RAW DATA:
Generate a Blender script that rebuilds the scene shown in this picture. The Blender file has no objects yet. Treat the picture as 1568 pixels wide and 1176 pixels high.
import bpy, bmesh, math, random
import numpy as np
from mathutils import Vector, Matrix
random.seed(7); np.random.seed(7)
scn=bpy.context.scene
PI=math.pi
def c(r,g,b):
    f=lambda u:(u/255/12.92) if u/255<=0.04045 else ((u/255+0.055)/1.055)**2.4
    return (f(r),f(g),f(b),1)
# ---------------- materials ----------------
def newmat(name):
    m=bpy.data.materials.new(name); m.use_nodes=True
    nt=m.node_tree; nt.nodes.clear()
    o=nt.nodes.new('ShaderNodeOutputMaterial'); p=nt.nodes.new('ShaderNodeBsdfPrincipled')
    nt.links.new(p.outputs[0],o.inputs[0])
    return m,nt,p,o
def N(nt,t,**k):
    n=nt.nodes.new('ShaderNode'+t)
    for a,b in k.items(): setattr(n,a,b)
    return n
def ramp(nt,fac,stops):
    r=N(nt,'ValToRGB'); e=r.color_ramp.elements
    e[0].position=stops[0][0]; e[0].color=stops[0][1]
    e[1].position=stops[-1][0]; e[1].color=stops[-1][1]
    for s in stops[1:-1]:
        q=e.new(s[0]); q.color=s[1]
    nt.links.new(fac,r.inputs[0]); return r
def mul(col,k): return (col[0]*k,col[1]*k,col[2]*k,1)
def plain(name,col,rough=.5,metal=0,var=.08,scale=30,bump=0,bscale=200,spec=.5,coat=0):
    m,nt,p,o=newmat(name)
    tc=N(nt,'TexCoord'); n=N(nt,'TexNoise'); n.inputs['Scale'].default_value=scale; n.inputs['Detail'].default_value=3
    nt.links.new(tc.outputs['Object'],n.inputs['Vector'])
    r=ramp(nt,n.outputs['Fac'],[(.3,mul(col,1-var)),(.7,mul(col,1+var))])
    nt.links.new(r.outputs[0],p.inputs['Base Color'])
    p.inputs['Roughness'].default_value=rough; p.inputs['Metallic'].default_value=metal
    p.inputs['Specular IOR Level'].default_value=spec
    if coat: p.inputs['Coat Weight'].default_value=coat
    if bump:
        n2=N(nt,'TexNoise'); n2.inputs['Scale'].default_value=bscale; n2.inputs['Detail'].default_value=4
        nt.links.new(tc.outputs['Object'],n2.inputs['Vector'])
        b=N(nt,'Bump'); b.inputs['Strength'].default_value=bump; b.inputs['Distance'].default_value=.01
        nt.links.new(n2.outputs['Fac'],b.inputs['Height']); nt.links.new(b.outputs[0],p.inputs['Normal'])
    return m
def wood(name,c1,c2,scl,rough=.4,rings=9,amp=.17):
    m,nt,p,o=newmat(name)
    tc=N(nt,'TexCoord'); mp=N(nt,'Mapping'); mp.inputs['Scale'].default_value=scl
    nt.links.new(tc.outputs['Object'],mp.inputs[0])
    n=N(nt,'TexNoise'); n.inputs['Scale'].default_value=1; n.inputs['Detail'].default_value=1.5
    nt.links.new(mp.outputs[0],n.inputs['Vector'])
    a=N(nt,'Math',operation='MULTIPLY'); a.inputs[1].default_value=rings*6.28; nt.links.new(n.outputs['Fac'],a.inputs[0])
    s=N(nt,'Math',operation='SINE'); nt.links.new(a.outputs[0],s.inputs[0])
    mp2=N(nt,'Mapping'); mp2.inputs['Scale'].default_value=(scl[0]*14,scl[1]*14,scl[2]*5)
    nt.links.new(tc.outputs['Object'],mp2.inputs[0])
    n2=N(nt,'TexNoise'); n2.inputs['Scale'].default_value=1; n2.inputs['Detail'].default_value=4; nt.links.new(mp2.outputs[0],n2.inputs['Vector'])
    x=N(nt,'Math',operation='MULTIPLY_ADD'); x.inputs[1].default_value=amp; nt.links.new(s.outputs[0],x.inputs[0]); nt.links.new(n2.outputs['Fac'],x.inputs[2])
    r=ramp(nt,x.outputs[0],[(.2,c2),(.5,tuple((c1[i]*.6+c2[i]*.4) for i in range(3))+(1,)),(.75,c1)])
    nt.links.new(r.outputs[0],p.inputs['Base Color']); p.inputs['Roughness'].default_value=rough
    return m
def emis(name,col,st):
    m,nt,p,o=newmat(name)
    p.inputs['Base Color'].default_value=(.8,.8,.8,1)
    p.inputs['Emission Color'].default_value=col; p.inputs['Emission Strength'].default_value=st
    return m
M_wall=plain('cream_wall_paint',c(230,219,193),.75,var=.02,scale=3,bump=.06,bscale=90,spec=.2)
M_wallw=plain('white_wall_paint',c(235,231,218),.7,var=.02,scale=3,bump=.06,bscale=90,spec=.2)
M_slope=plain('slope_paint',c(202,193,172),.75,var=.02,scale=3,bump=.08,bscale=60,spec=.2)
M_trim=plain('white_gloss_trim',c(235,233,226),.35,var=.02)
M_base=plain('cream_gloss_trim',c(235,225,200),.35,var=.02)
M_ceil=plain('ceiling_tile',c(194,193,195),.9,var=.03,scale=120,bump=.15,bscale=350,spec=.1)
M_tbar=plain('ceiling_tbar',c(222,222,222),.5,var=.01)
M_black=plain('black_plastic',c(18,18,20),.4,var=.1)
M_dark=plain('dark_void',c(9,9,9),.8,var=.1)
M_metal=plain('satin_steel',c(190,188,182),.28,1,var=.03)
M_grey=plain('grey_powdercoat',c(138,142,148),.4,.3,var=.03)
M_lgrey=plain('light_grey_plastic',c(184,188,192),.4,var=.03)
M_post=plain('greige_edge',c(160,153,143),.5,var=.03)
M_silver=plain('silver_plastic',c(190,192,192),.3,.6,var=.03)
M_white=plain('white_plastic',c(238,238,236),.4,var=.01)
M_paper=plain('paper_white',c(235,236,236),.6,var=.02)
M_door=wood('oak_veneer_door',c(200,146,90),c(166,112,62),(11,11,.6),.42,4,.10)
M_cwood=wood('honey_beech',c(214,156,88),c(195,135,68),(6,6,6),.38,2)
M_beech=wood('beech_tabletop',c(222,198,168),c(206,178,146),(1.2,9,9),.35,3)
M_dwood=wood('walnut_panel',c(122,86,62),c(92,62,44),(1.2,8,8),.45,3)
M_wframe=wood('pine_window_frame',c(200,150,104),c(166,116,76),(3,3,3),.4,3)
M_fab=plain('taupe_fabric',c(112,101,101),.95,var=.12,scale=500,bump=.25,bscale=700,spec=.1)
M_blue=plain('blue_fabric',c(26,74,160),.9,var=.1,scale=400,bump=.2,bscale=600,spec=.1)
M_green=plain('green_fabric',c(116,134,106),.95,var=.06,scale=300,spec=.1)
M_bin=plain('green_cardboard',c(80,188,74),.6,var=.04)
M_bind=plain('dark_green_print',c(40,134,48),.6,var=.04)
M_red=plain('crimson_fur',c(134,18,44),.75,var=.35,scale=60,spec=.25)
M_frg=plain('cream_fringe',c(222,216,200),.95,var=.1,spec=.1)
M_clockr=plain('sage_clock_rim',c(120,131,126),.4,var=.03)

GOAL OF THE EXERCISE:
Write the data out again in full and exactly.

WRITTEN ANSWER:
Generate a Blender script that rebuilds the scene shown in this picture. The Blender file has no objects yet. Treat the picture as 1568 pixels wide and 1176 pixels high.
import bpy, bmesh, math, random
import numpy as np
from mathutils import Vector, Matrix
random.seed(7); np.random.seed(7)
scn=bpy.context.scene
PI=math.pi
def c(r,g,b):
    f=lambda u:(u/255/12.92) if u/255<=0.04045 else ((u/255+0.055)/1.055)**2.4
    return (f(r),f(g),f(b),1)
# ---------------- materials ----------------
def newmat(name):
    m=bpy.data.materials.new(name); m.use_nodes=True
    nt=m.node_tree; nt.nodes.clear()
    o=nt.nodes.new('ShaderNodeOutputMaterial'); p=nt.nodes.new('ShaderNodeBsdfPrincipled')
    nt.links.new(p.outputs[0],o.inputs[0])
    return m,nt,p,o
def N(nt,t,**k):
    n=nt.nodes.new('ShaderNode'+t)
    for a,b in k.items(): setattr(n,a,b)
    return n
def ramp(nt,fac,stops):
    r=N(nt,'ValToRGB'); e=r.color_ramp.elements
    e[0].position=stops[0][0]; e[0].color=stops[0][1]
    e[1].position=stops[-1][0]; e[1].color=stops[-1][1]
    for s in stops[1:-1]:
        q=e.new(s[0]); q.color=s[1]
    nt.links.new(fac,r.inputs[0]); return r
def mul(col,k): return (col[0]*k,col[1]*k,col[2]*k,1)
def plain(name,col,rough=.5,metal=0,var=.08,scale=30,bump=0,bscale=200,spec=.5,coat=0):
    m,nt,p,o=newmat(name)
    tc=N(nt,'TexCoord'); n=N(nt,'TexNoise'); n.inputs['Scale'].default_value=scale; n.inputs['Detail'].default_value=3
    nt.links.new(tc.outputs['Object'],n.inputs['Vector'])
    r=ramp(nt,n.outputs['Fac'],[(.3,mul(col,1-var)),(.7,mul(col,1+var))])
    nt.links.new(r.outputs[0],p.inputs['Base Color'])
    p.inputs['Roughness'].default_value=rough; p.inputs['Metallic'].default_value=metal
    p.inputs['Specular IOR Level'].default_value=spec
    if coat: p.inputs['Coat Weight'].default_value=coat
    if bump:
        n2=N(nt,'TexNoise'); n2.inputs['Scale'].default_value=bscale; n2.inputs['Detail'].default_value=4
        nt.links.new(tc.outputs['Object'],n2.inputs['Vector'])
        b=N(nt,'Bump'); b.inputs['Strength'].default_value=bump; b.inputs['Distance'].default_value=.01
        nt.links.new(n2.outputs['Fac'],b.inputs['Height']); nt.links.new(b.outputs[0],p.inputs['Normal'])
    return m
def wood(name,c1,c2,scl,rough=.4,rings=9,amp=.17):
    m,nt,p,o=newmat(name)
    tc=N(nt,'TexCoord'); mp=N(nt,'Mapping'); mp.inputs['Scale'].default_value=scl
    nt.links.new(tc.outputs['Object'],mp.inputs[0])
    n=N(nt,'TexNoise'); n.inputs['Scale'].default_value=1; n.inputs['Detail'].default_value=1.5
    nt.links.new(mp.outputs[0],n.inputs['Vector'])
    a=N(nt,'Math',operation='MULTIPLY'); a.inputs[1].default_value=rings*6.28; nt.links.new(n.outputs['Fac'],a.inputs[0])
    s=N(nt,'Math',operation='SINE'); nt.links.new(a.outputs[0],s.inputs[0])
    mp2=N(nt,'Mapping'); mp2.inputs['Scale'].default_value=(scl[0]*14,scl[1]*14,scl[2]*5)
    nt.links.new(tc.outputs['Object'],mp2.inputs[0])
    n2=N(nt,'TexNoise'); n2.inputs['Scale'].default_value=1; n2.inputs['Detail'].default_value=4; nt.links.new(mp2.outputs[0],n2.inputs['Vector'])
    x=N(nt,'Math',operation='MULTIPLY_ADD'); x.inputs[1].default_value=amp; nt.links.new(s.outputs[0],x.inputs[0]); nt.links.new(n2.outputs['Fac'],x.inputs[2])
    r=ramp(nt,x.outputs[0],[(.2,c2),(.5,tuple((c1[i]*.6+c2[i]*.4) for i in range(3))+(1,)),(.75,c1)])
    nt.links.new(r.outputs[0],p.inputs['Base Color']); p.inputs['Roughness'].default_value=rough
    return m
def emis(name,col,st):
    m,nt,p,o=newmat(name)
    p.inputs['Base Color'].default_value=(.8,.8,.8,1)
    p.inputs['Emission Color'].default_value=col; p.inputs['Emission Strength'].default_value=st
    return m
M_wall=plain('cream_wall_paint',c(230,219,193),.75,var=.02,scale=3,bump=.06,bscale=90,spec=.2)
M_wallw=plain('white_wall_paint',c(235,231,218),.7,var=.02,scale=3,bump=.06,bscale=90,spec=.2)
M_slope=plain('slope_paint',c(202,193,172),.75,var=.02,scale=3,bump=.08,bscale=60,spec=.2)
M_trim=plain('white_gloss_trim',c(235,233,226),.35,var=.02)
M_base=plain('cream_gloss_trim',c(235,225,200),.35,var=.02)
M_ceil=plain('ceiling_tile',c(194,193,195),.9,var=.03,scale=120,bump=.15,bscale=350,spec=.1)
M_tbar=plain('ceiling_tbar',c(222,222,222),.5,var=.01)
M_black=plain('black_plastic',c(18,18,20),.4,var=.1)
M_dark=plain('dark_void',c(9,9,9),.8,var=.1)
M_metal=plain('satin_steel',c(190,188,182),.28,1,var=.03)
M_grey=plain('grey_powdercoat',c(138,142,148),.4,.3,var=.03)
M_lgrey=plain('light_grey_plastic',c(184,188,192),.4,var=.03)
M_post=plain('greige_edge',c(160,153,143),.5,var=.03)
M_silver=plain('silver_plastic',c(190,192,192),.3,.6,var=.03)
M_white=plain('white_plastic',c(238,238,236),.4,var=.01)
M_paper=plain('paper_white',c(235,236,236),.6,var=.02)
M_door=wood('oak_veneer_door',c(200,146,90),c(166,112,62),(11,11,.6),.42,4,.10)
M_cwood=wood('honey_beech',c(214,156,88),c(195,135,68),(6,6,6),.38,2)
M_beech=wood('beech_tabletop',c(222,198,168),c(206,178,146),(1.2,9,9),.35,3)
M_dwood=wood('walnut_panel',c(122,86,62),c(92,62,44),(1.2,8,8),.45,3)
M_wframe=wood('pine_window_frame',c(200,150,104),c(166,116,76),(3,3,3),.4,3)
M_fab=plain('taupe_fabric',c(112,101,101),.95,var=.12,scale=500,bump=.25,bscale=700,spec=.1)
M_blue=plain('blue_fabric',c(26,74,160),.9,var=.1,scale=400,bump=.2,bscale=600,spec=.1)
M_green=plain('green_fabric',c(116,134,106),.95,var=.06,scale=300,spec=.1)
M_bin=plain('green_cardboard',c(80,188,74),.6,var=.04)
M_bind=plain('dark_green_print',c(40,134,48),.6,var=.04)
M_red=plain('crimson_fur',c(134,18,44),.75,var=.35,scale=60,spec=.25)
M_frg=plain('cream_fringe',c(222,216,200),.95,var=.1,spec=.1)
M_clockr=plain('sage_clock_rim',c(120,131,126),.4,var=.03)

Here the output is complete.